__GIVEN TASK__
Starting at the first line of the data below, retype every line up to and including the one containing "n), nv), parent=root)".

++++ DATASET SECTION ++++

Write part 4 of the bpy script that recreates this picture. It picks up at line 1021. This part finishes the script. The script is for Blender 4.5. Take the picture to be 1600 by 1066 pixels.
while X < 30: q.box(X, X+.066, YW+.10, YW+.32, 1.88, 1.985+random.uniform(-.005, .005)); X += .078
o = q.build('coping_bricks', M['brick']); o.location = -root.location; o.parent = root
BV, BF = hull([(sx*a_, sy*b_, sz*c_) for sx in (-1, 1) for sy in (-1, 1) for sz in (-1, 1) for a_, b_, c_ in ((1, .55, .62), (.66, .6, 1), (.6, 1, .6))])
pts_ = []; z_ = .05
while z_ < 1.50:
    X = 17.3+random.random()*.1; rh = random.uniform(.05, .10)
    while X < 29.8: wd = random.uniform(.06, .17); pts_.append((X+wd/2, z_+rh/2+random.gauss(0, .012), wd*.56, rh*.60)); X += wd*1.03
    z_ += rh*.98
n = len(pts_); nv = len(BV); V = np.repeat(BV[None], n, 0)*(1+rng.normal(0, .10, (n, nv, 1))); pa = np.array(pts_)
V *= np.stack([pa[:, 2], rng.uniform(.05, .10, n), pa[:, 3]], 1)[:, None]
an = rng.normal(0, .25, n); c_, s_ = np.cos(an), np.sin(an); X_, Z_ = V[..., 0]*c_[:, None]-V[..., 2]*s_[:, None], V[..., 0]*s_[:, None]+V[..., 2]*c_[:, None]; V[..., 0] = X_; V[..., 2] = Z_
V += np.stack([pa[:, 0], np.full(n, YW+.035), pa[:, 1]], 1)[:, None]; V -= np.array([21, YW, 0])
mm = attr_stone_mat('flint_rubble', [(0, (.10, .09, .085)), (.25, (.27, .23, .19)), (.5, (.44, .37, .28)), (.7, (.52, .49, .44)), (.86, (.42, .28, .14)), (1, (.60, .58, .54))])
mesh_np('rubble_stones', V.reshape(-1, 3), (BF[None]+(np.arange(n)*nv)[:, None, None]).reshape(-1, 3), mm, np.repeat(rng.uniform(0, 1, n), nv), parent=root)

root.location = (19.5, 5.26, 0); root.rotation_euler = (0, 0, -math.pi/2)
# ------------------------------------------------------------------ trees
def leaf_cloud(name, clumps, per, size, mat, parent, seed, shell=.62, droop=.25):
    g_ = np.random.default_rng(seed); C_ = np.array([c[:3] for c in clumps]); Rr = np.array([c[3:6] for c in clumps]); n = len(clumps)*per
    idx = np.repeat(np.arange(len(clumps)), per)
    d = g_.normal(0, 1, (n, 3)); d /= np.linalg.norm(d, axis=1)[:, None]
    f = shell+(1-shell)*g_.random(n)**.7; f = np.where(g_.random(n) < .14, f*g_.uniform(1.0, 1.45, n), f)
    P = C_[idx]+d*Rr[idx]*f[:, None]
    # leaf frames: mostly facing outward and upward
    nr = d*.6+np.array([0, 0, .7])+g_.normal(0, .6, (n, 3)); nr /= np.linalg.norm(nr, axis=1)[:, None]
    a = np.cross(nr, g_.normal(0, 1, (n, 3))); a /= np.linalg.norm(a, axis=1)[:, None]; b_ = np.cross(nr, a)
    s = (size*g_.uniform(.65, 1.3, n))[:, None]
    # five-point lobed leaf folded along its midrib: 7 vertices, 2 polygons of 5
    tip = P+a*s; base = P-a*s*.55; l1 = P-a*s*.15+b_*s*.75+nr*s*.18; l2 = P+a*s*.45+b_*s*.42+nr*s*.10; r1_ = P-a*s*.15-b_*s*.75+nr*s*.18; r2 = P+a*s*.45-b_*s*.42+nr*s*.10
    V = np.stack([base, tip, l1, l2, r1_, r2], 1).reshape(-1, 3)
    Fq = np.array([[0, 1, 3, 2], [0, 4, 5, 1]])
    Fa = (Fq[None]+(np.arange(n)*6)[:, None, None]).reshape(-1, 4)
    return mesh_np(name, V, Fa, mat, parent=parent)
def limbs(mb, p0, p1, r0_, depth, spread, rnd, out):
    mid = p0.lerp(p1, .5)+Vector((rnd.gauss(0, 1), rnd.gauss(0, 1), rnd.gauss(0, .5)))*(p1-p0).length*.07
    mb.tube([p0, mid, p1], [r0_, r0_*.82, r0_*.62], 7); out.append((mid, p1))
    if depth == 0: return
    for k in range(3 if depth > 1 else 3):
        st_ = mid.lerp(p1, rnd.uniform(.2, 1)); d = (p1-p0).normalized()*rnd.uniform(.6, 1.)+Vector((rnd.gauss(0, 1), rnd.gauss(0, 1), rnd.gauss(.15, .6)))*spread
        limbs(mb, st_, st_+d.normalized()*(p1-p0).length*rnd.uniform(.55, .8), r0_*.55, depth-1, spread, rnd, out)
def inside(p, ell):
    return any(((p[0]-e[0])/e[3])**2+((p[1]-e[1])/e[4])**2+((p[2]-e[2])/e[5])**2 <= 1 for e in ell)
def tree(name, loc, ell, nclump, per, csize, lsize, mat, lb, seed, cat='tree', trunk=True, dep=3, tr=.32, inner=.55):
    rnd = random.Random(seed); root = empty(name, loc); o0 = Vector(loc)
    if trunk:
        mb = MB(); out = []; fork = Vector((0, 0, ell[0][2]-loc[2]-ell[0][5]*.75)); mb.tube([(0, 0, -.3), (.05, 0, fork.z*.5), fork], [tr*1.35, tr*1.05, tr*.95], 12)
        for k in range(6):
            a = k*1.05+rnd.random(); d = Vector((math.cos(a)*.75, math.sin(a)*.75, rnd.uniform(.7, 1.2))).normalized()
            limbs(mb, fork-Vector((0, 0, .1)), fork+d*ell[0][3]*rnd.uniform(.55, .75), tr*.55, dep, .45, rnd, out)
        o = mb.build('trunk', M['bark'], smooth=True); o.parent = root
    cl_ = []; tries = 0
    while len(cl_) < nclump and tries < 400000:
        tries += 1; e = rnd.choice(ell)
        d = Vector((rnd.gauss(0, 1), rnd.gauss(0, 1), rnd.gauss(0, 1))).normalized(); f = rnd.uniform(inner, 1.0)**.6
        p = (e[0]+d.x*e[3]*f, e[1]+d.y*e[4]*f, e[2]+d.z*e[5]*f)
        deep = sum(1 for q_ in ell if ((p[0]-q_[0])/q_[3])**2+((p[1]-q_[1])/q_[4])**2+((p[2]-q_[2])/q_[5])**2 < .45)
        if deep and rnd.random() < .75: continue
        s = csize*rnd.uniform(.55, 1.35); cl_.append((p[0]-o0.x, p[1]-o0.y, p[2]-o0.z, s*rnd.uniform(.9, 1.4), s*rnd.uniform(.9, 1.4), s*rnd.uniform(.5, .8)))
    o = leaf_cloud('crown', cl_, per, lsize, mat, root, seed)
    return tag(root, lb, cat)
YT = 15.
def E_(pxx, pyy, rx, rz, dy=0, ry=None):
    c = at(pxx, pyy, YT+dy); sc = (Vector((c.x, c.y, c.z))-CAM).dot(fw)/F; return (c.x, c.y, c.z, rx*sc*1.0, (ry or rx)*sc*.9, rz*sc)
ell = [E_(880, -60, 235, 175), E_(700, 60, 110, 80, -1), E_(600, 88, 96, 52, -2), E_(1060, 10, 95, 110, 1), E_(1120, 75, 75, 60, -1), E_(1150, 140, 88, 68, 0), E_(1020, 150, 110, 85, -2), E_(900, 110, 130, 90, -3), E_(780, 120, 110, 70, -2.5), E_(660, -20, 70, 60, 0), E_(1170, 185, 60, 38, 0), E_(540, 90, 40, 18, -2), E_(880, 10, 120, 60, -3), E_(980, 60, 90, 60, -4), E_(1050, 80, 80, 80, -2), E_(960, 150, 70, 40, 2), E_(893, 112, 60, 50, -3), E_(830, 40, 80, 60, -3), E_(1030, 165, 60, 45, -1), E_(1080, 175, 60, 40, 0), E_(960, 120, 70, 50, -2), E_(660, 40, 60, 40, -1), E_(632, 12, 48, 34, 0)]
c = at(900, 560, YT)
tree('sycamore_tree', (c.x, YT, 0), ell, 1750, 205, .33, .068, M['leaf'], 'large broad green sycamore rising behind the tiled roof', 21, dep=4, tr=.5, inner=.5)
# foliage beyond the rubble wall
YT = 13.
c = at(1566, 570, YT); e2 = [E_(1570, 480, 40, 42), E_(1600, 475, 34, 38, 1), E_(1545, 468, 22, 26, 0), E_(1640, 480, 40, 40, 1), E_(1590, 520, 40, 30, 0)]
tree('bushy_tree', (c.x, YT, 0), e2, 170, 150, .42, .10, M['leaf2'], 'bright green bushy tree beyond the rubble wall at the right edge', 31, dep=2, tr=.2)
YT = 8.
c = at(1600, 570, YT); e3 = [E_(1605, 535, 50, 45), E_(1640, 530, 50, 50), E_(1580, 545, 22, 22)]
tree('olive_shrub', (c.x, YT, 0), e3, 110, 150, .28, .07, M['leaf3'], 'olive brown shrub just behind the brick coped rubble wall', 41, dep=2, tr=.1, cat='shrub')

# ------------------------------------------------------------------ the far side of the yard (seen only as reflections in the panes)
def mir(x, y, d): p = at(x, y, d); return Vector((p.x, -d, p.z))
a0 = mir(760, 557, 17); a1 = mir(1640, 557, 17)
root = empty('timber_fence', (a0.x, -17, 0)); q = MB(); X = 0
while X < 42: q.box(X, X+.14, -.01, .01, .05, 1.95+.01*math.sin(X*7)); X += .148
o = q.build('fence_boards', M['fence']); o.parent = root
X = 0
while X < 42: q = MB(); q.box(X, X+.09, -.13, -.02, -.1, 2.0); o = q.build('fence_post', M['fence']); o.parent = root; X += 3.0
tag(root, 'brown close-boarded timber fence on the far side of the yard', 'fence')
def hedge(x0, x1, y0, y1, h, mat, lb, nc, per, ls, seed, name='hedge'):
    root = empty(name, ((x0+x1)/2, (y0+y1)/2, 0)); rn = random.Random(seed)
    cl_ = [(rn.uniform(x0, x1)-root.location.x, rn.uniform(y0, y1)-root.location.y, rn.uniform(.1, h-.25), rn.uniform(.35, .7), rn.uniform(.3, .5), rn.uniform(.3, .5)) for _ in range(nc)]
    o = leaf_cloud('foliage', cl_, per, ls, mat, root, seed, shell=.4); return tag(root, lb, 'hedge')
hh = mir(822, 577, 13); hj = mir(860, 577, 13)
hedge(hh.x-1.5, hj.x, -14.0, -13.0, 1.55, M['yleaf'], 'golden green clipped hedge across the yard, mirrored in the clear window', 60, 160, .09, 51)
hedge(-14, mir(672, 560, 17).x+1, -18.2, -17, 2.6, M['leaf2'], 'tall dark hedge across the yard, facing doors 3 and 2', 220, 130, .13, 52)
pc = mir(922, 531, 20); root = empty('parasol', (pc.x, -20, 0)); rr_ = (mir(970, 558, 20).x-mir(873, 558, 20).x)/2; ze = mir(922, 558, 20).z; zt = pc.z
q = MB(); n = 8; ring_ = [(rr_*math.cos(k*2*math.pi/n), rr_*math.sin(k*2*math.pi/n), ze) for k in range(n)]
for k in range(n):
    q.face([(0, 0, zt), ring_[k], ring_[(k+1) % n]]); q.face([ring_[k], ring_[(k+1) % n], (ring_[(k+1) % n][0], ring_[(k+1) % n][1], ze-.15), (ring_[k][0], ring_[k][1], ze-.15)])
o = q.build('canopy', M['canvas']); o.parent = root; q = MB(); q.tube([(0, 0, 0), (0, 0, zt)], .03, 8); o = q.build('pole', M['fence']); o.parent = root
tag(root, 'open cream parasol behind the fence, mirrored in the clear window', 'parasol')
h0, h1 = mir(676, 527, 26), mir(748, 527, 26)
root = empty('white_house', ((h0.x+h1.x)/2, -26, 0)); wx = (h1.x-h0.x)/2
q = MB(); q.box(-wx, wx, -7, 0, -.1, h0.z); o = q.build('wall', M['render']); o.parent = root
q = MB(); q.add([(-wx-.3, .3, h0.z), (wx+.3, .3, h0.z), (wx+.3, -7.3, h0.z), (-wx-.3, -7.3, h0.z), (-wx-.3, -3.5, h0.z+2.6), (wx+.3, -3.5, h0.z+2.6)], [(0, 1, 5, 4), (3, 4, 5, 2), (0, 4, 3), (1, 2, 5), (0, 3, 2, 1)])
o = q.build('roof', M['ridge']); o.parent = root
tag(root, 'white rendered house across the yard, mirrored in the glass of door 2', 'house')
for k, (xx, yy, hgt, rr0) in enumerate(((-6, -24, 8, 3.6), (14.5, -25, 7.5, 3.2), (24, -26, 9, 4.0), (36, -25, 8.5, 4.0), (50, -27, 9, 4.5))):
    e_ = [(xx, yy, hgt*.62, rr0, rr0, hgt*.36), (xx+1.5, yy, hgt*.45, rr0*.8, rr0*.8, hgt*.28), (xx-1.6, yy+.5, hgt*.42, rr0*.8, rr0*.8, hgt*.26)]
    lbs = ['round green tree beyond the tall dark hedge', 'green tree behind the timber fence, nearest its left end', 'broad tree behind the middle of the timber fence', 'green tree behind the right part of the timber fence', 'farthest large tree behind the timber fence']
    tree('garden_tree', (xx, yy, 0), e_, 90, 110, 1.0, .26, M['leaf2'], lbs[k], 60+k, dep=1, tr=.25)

++++

__RESPONSE FOR THIS EXERCISE__
Write part 4 of the bpy script that recreates this picture. It picks up at line 1021. This part finishes the script. The script is for Blender 4.5. Take the picture to be 1600 by 1066 pixels.
while X < 30: q.box(X, X+.066, YW+.10, YW+.32, 1.88, 1.985+random.uniform(-.005, .005)); X += .078
o = q.build('coping_bricks', M['brick']); o.location = -root.location; o.parent = root
BV, BF = hull([(sx*a_, sy*b_, sz*c_) for sx in (-1, 1) for sy in (-1, 1) for sz in (-1, 1) for a_, b_, c_ in ((1, .55, .62), (.66, .6, 1), (.6, 1, .6))])
pts_ = []; z_ = .05
while z_ < 1.50:
    X = 17.3+random.random()*.1; rh = random.uniform(.05, .10)
    while X < 29.8: wd = random.uniform(.06, .17); pts_.append((X+wd/2, z_+rh/2+random.gauss(0, .012), wd*.56, rh*.60)); X += wd*1.03
    z_ += rh*.98
n = len(pts_); nv = len(BV); V = np.repeat(BV[None], n, 0)*(1+rng.normal(0, .10, (n, nv, 1))); pa = np.array(pts_)
V *= np.stack([pa[:, 2], rng.uniform(.05, .10, n), pa[:, 3]], 1)[:, None]
an = rng.normal(0, .25, n); c_, s_ = np.cos(an), np.sin(an); X_, Z_ = V[..., 0]*c_[:, None]-V[..., 2]*s_[:, None], V[..., 0]*s_[:, None]+V[..., 2]*c_[:, None]; V[..., 0] = X_; V[..., 2] = Z_
V += np.stack([pa[:, 0], np.full(n, YW+.035), pa[:, 1]], 1)[:, None]; V -= np.array([21, YW, 0])
mm = attr_stone_mat('flint_rubble', [(0, (.10, .09, .085)), (.25, (.27, .23, .19)), (.5, (.44, .37, .28)), (.7, (.52, .49, .44)), (.86, (.42, .28, .14)), (1, (.60, .58, .54))])
mesh_np('rubble_stones', V.reshape(-1, 3), (BF[None]+(np.arange(n)*nv)[:, None, None]).reshape(-1, 3), mm, np.repeat(rng.uniform(0, 1, n), nv), parent=root)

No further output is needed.